Olivia Whitbread

30, Kent

Olivia Whitbread smiling with her brother Adam
“Everybody is different and that’s what makes each person special — if everybody looked the same, it would be boring! Finding the beauty in yourself and other people is the best feeling a person can feel.”

Olivia missed a lot of school for cleft treatments. It made her feel like she was always one step behind her peers — whose constant bullying and exclusion made her feel even further behind as a human being.

“I hated my appearance growing up because of them and I hated the fact I had a cleft,” she says. “I was very self-conscious of my appearance and I wore braces for a long period of my teens. I was never satisfied with how I would look to another person.”
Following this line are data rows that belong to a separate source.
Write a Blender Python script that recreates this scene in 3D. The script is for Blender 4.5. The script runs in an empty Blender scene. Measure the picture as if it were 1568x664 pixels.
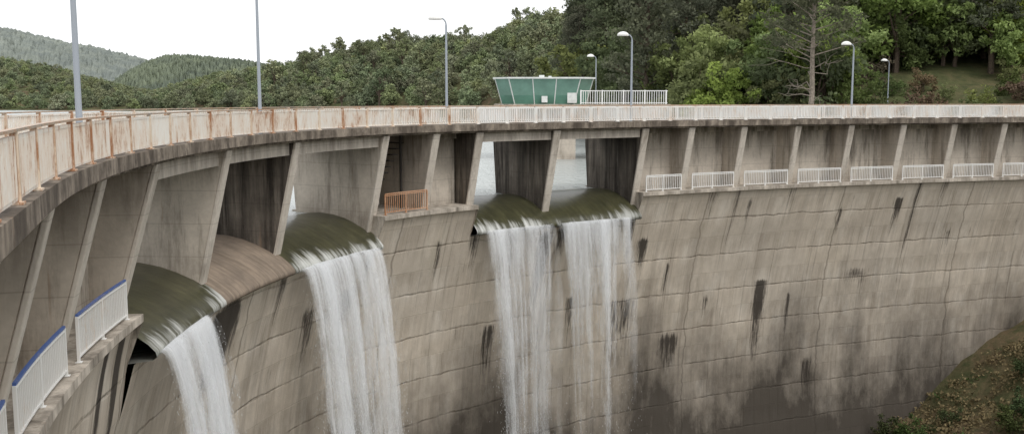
import bpy, math, numpy as np
from mathutils import Vector
rng=np.random.default_rng(7)
scn=bpy.context.scene
scn.view_settings.view_transform='Standard'; scn.view_settings.look='None'; scn.view_settings.exposure=0
R=math.radians
# ---------------------------------------------------------------- dam axis (downstream deck edge), plan curve
CP=np.array([(14,-60),(7,-40),(1.5,-20),(-1.6,-4),(-3.2,3.4),(-5.4,10.3),(-7.75,17),(-9.15,23.5),(-9.7,30),(-9.35,36.5),(-7.95,42),
 (-5.75,47),(-2.8,50.5),(.57,53.5),(7.6,58.5),(17.75,64),(27.9,68),(37,71),(50,74.5),(66,78),(90,82)],float)
def catmull(P,n=40):
    P=np.vstack([2*P[0]-P[1],P,2*P[-1]-P[-2]]); out=[]
    for i in range(1,len(P)-2):
        p0,p1,p2,p3=P[i-1:i+3]
        for t in np.linspace(0,1,n,endpoint=False):
            out.append(.5*((2*p1)+(-p0+p2)*t+(2*p0-5*p1+4*p2-p3)*t*t+(-p0+3*p1-3*p2+p3)*t**3))
    out.append(P[-2]); return np.array(out)
CV=catmull(CP)
k=np.ones(41)/41
CVp=np.vstack([np.repeat(CV[:1],20,0),CV,np.repeat(CV[-1:],20,0)])
CV=np.stack([np.convolve(CVp[:,0],k,'valid'),np.convolve(CVp[:,1],k,'valid')],1)
SL=np.concatenate([[0],np.cumsum(np.hypot(*np.diff(CV,axis=0).T))])
SL-=SL[np.argmin(np.hypot(CV[:,0]+5.4,CV[:,1]-10.3))]
SMIN,SMAX=SL[0]+1,SL[-1]-1
def C(s): return np.stack([np.interp(s,SL,CV[:,0]),np.interp(s,SL,CV[:,1])],-1)
def NRM(s):
    t=C(np.asarray(s)+.4)-C(np.asarray(s)-.4); t/=np.linalg.norm(t,axis=-1,keepdims=True)
    return np.stack([t[...,1],-t[...,0]],-1)
def pt(s,o,z):
    p=C(s)+NRM(s)*o; return (float(p[0]),float(p[1]),float(z))
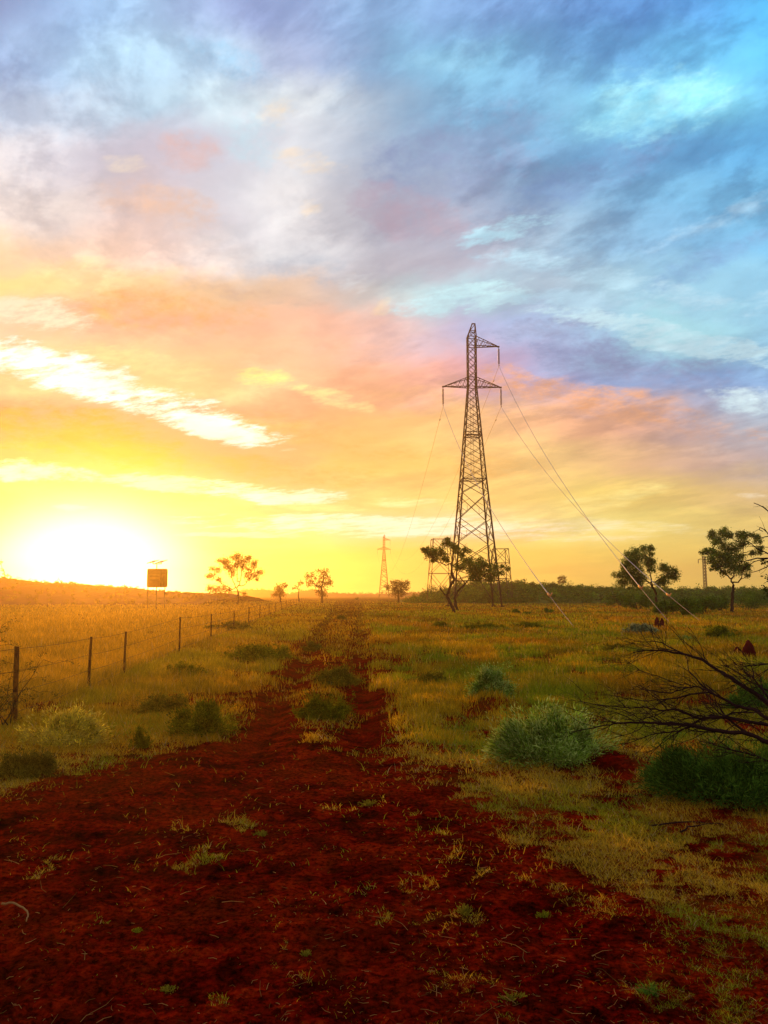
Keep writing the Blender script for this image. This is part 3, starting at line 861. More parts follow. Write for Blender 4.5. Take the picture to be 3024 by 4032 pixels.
# ------------------------------------------------------------------ trees
def leaf_cloud(C, Rr, n, size, rngl, clusters=10, spread=.42, tint=(1, 1, 1), shell=.5):
    """n leaf cards gathered in small clumps inside an ellipsoid"""
    C = np.array(C, float); Rr = np.array(Rr, float)
    d = rngl.normal(size=(clusters, 3)); d /= np.linalg.norm(d, axis=1)[:, None]
    r = rngl.uniform(shell, 1, clusters) ** .6
    cc = C + d * r[:, None] * Rr * .8
    idx = rngl.integers(0, clusters, n)
    p = cc[idx] + rngl.normal(size=(n, 3)) * Rr * spread * .55
    a = rngl.normal(size=(n, 3)); a /= np.linalg.norm(a, axis=1)[:, None]
    b_ = rngl.normal(size=(n, 3)); b_ -= (b_ * a).sum(1)[:, None] * a; b_ /= np.linalg.norm(b_, axis=1)[:, None]
    l = size * rngl.uniform(.6, 1.4, n)[:, None]; w = l * .5
    V = np.stack([p - a * l / 2, p + b_ * w / 2, p + a * l / 2, p - b_ * w / 2], 1).reshape(-1, 3)
    F = np.arange(4 * n).reshape(-1, 4)
    ct = rngl.uniform(.55, 1.5, clusters)[idx] * rngl.uniform(.7, 1.3, n)
    Cc = np.repeat(ct, 4)[:, None] * np.array(tint)
    return V, F, Cc

def wob(P_, amt, rngl, n=4):
    P_ = [np.array(p_, float) for p_ in P_]; out = [P_[0]]
    for a, b in zip(P_[:-1], P_[1:]):
        l = np.linalg.norm(b - a)
        for q in range(1, n + 1):
            f = q / n; p_ = a + (b - a) * f
            if q < n: p_ = p_ + rngl.normal(size=3) * l * amt
            out.append(p_)
    return np.array(out)

def px_tree(name, label, cat, off, sc_, base, D, trunk, forks, blobs, r0, leaf, dens, material, seed, group=None, spread=.42, clusters=9, bark=m_bark):
    rl = np.random.default_rng(seed)
    ox, oy = off
    W = lambda p_, dy=0: P3(ox + p_[0] * sc_, oy + p_[1] * sc_, D + dy)
    bx = st(ox + base[0] * sc_, oy + base[1] * sc_)[0] * D
    g = gz(bx, D)
    root = empty(name, (bx, D, g)); tag(root, label, cat, group)
    b = MB()
    pts = [np.array((bx, D, g - .15))] + [W(p_, rl.normal() * .3) for p_ in trunk]
    Pt = wob(pts, .03, rl); b.tube(Pt, np.linspace(r0, r0 * .62, len(Pt)), 8)
    top = Pt[-1]; rtop = r0 * .62
    joints = [top]
    for fk in forks:
        pf = [W(p_, rl.normal() * .5) for p_ in fk]
        j0 = min(list(Pt[len(Pt) // 3:]) + joints, key=lambda q: np.linalg.norm(q - pf[0]))
        Pf = wob([j0] + pf, .04, rl); b.tube(Pf, np.linspace(rtop * .75, r0 * .2, len(Pf)), 6); joints += list(Pf[2:])
    px2m = D / FOC * sc_
    lv = MB()
    for (bx_, by_, br2) in blobs:
        R_ = br2 * px2m * (1.25 if material is m_leaf else 1.1)
        c_ = W((bx_, by_), rl.normal() * R_ * .9)
        j0 = min(joints, key=lambda q: np.linalg.norm(q - c_) + (2 if q[2] > c_[2] else 0))
        Pf = wob([j0, (j0 + c_) / 2 + np.array((0, 0, -.08 * R_)), c_], .06, rl)
        b.tube(Pf, np.linspace(r0 * .22, r0 * .07, len(Pf)), 5)
        for q in range(3):
            e_ = c_ + rl.normal(size=3) * R_ * .55
            Pq = wob([Pf[-3], e_], .08, rl, 3); b.tube(Pq, np.linspace(r0 * .09, r0 * .04, len(Pq)), 4)
        n = int(dens * 2.3 * (R_ / leaf) ** 2)
        V, F, C = leaf_cloud(c_, (R_, R_, R_ * .9), n, leaf, rl, clusters + 7, spread * 1.15, shell=.25)
        lv.add(V, F, C)
    b.build('trunk', bark, root, smooth=True)
    lv.build('crown', material, root)
    return root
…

Her self-image took a radical turn when she was 18 and at last found friends who saw her as she truly was: a girl who simply wanted to enjoy herself. It is now her life’s work to be that friend to others who have been made to feel less than because of the way they look.

She is no less dedicated to proving that there is nothing people with clefts can’t do. In June, Olivia and her brother Adam, whose brother-in-law also has a cleft, conquered the Three Peaks Challenge — hiking up Snowdon, Scafell Pike, and Ben Nevis over a single, exhausting day — to raise funds for Smile Train UK.

Olivia

Her advice for others with unique smiles: “Learn to love yourself, because when you feel like your best self, people will experience the best version of you. Regardless of what you and other people may think, you are beautiful.”